Evidemment, Clément Vautel ça ne dit pas grand chose, il fait partie de ces écrivains presque oubliés mais pas tout à fait tout de même. De son vrai nom Clément-Henri Vaulet, il est connu pour des romans populaires qui n'ont rien à voir avec la conjecture rationnelle: Mon Curé chez les riches et Mon Curé chez les pauvres. Ces deux romans étaient encore au catalogue du Livre de poche dans les années 1970 et ont été adaptés au cinéma à plusieurs reprises (dès 1925). Né en en 1875 ou 1876 (la BNF indique la première date alors que l'encyclopédie Larousse donne la seconde) à Tournai en Belgique, il est mort en 1954 à Paris. C'est un polygraphe: journaliste, historien (de la petite histoire avec par exemple cet ouvrage publié en 1951 chez Albin Michel: Les Maris, les amants et la femme, histoire des cocus célèbres depuis les temps les plus reculés jusqu'à nos jours ), pamphlétaire (avec Le Fou de l'Elysée en 1939) nouvelliste, romancier parfois en collaboration comme avec Georges de la Fouchardière avec qui il cosigne La Réouverture du Paradis terrestre (1919) et surtout La Machine à fabriquer des rêves (1923) dans le domaine de la SF.

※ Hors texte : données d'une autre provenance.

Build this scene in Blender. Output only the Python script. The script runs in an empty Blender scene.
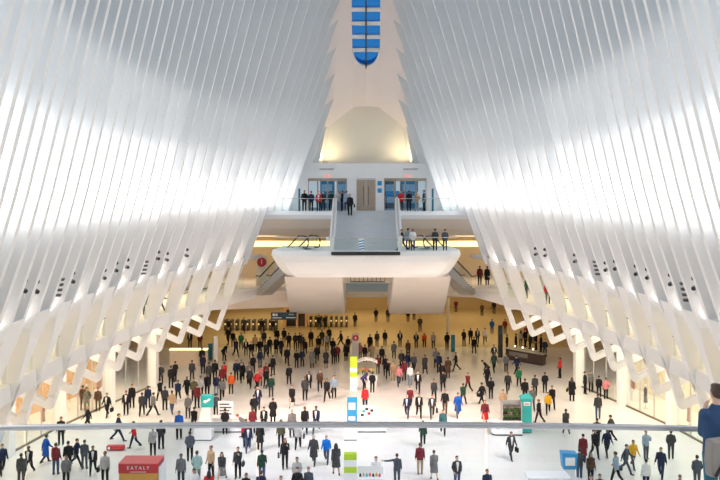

"La grève des bourgeois" est parue en 1919 dans le numéro 163 de Je Sais Tout. Je Sais Tout était une publication de Pierre Lafitte (éditeur de la série Rouletabille de Gaston Leroux par exemple). Nous proposons ici la reproduction des dessins de Marcel Capy qui accompagnent le texte.
Pourquoi rattacher cette fantaisie au domaine de la conjecture rationnelle? Parce qu'il s'agit d'une anticipation, l'action se déroulant au milieu des années 1920.
Le texte s'ouvre sur un plaidoyer et présente le bourgeois comme "pressuré, opprimé, et par surcroît, bafoué" et occupant "la dernière place dans la société moderne que ses aïeux avait créée". En cause? les impôts créés par un état socialisant bien sûr!
Vient ensuite la narration d'une journée du bourgeois: 7 heures, réveil, lecture des journaux (que le bourgeois doit aller quérir lui même au kiosque car le valet a eu l'ordre de son syndicat de ne commencer qu'à 10 heures) qui n'annoncent que des mauvaises nouvelles (grèves, reprises individuelles, ...) car la presse n'est plus que "rouge" (Le Drapeau Rouge, La Sociale, L'Egalitaire,...). Quand le facteur arrive à 8 heures, c'est pour donner des feuilles d'imposition... La journée se poursuit, le bourgeois erre misérablement en butte à toutes les difficultés...
Mais dans les premiers jours d'avril 1926, une affichette est apposée partout dans Paris:
Un journal clandestin, La Voix des Bourgeois, défendant les bourgeois est donc lancé en même temps que la Confédération Générale des Bourgeois ! La CGT réagit mais le journal poursuit ses activités.
La Confédération Générale des Bourgeois passe à l'action en lançant le 20 avril 1926 un appel à la grève!
Et la grève commence le... 1er mai après des manifestations dans les rues. Tout le monde manifeste, les avocats évidemment mais même les membres de l'Académie française s'y mettent et arrêtent de travailler au dictionnaire.
Le lexique attendra, le mouvement s'étend rapidement. La CGT laisse faire, jouant le pourrissement. Le pays souffre pourtant du mouvement. Les Bourgeoises élégantes refusent de commander de nouvelles robes. La situation empire. la CGT ne renonce pas, proclamant: "Marchez quand même, nous pouvons nous passer des bourgeois!". Mais les accidents se multiplient: collisions de trains, effondrements dans les mines, épidémies, ...
Au bout de quinze jours, le gouvernement cède. Prolétaires et bourgeois signent la paix: "ces deux grandes forces comprirent qu'elles devaient s'équilibrer, c'est à dire se concerter, collaborer".
Quelques mots pour conclure: Vautel écrit dans Je sais tout qui n'est pas une publication des plus progressistes. Il défend bien sûr une certaine idée de l'ordre. Amusant de constater que les "bourgeois" de la nouvelle sont les classes moyennes, que ces classes moyennes ont des domestiques et sont donc éloignées par leur statut social des prolétaires. Un siècle après, ce n'est plus tout à fait le cas.
Cette nouvelle, comme beaucoup d'autres textes de Je sais tout, possède un charme désuet et l'anticipation fantaisiste de Vautel est marquée par l'idéologie de son époque.